Māori chocolatier Ao Cacao debuts at prestigious chocolate exhibition Salon du Chocolat in Paris

By Jogai Bhatt of RNZ

Many children grow up only dreaming of living in a world of chocolate, but Thomas Netana Wright (Ngāpuhi, Ngāti Whātua, Whakatōhea) has made it his reality.

Wright is the owner and founder of Ao Cacao, a luxury chocolate brand with te ao Māori values at its heart.

This weekend, Wright is in Paris for Salon du Chocolat, a prestigious chocolate exhibition that showcases chocolate makers from around the world, and it's an exciting time for him on many levels. 

"It's the first time a New Zealand producer's ever gone, it's the first time an indigenous chocolate maker's ever gone, and it's the first time any Māori's ever gone. It's huge," he said.

It makes sense Wright would be so inclined to pursue a path of confectionery. After all, chocolate is in his blood.

His father is a baker, his mother is a chocolate fanatic, and Wright himself is a descendant of the historic Wright's dairy, founded in Chelsea, London, in 1796. If it isn't obvious by now, there was a lot to be inspired by. 

"My mum is a big chocolate fan, we always had chocolate around the house, my dad was always baking. But also growing up in the UK, we have a big culture of chocolate-makers."

By age 13, Wright knew he had found his passion.

"I was on Google searching 'how do I become a chocolatier' and it basically said you had to be a pastry chef or work in that side of the kitchen to specialise in chocolate, so I followed that blueprint."

For the last decade, Wright honed his craft, working as a pastry chef and chocolatier across fine dining institutions before launching Ao Cacao in 2021. And in two short years, made a big name for himself in the world of artisanal chocolate. 

The power of Ao Cacao lies in its kaupapa of championing indigenous creativity, Wright said.

"Ninety-nine percent of our ingredients are made in the Pacific, or made as local as possible from indigenous suppliers and producers. Our vanilla is from Tahiti, cacao is from Samoa, cocoa butter is from Papua New Guinea, sugar is from Fiji and all the other ingredients tend to come from Aotearoa.

"At the moment it can't be 100 percent because there are certain ingredients I want to use, and not everyone who farms is indigenous, but getting as close to a 100 percent indigenous as possible is my main kaupapa."

Ao Cacao chocolatier Thomas Netana Wright, at the Paris Salon du Chocolat in October 2023.
Ao Cacao chocolatier Thomas Netana Wright, at the Paris Salon du Chocolat in October 2023. Photo credit: RNZ / Thomas Netana Wright

Wright said restoring the mana of chocolate was important to him, and that could only be done through ethical, community-driven sourcing. 

"My dream is for the chocolate industry to be more transparent."

Wright said the chocolate industry needed to challenge the current narrative, and that meant more acknowledgement of how products were sourced.

"It's important to tell the story of the person behind the ingredients. How they grew it, how they looked after it.
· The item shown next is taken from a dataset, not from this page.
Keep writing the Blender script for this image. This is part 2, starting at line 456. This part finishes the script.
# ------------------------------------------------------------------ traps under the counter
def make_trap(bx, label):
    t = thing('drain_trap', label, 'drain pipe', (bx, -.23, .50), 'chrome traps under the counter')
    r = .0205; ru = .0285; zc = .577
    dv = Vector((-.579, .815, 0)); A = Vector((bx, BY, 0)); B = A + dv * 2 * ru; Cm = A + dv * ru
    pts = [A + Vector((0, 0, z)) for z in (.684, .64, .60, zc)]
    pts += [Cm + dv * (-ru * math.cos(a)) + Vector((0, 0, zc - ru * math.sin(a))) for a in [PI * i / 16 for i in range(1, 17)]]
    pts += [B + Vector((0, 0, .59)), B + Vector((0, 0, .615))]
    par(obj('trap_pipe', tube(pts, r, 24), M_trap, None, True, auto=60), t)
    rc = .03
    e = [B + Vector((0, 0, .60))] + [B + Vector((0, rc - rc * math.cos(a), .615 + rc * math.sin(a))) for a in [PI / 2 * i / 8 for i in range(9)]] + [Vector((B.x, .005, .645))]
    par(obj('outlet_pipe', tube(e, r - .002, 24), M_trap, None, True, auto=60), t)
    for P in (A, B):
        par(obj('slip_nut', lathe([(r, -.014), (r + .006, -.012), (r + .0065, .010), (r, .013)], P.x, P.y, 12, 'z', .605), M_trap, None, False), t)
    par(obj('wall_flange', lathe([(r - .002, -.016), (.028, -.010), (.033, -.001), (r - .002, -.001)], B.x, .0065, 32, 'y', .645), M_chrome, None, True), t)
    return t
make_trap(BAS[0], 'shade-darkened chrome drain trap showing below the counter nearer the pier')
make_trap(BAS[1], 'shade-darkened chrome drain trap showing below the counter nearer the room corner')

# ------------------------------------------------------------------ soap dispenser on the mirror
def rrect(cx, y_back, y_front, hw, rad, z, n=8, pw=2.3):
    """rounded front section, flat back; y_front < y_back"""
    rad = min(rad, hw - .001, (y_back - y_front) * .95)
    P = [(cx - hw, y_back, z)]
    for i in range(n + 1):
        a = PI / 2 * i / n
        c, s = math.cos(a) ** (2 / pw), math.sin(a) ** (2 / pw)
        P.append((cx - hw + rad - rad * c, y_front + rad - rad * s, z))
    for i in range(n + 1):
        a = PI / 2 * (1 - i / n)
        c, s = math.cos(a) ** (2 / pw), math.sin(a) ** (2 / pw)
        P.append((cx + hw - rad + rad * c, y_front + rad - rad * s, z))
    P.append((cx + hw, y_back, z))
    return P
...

"It's very common as indigenous people worldwide to acknowledge communities, even if it's from a different culture, you have to honour who makes it, who supplies it, who sources it. 

"It's important for the consumer to know where it's coming from too, now more than ever."

At Salon du Chocolat, Wright's aim will be to showcase just how rich Aotearoa's chocolate-making potential is.

"Why can't someone from New Zealand go over and showcase what we're doing on the other side of the world? It's a chance to get recognised and meet more people within such a small industry.

"I want to show people that it's possible to do 100 percent ethical chocolate and put a spotlight on New Zealand's chocolate industry." 

Salon du Chocolat is a five-day event dedicated to chocolate, operating in Paris from October 28 to November 1.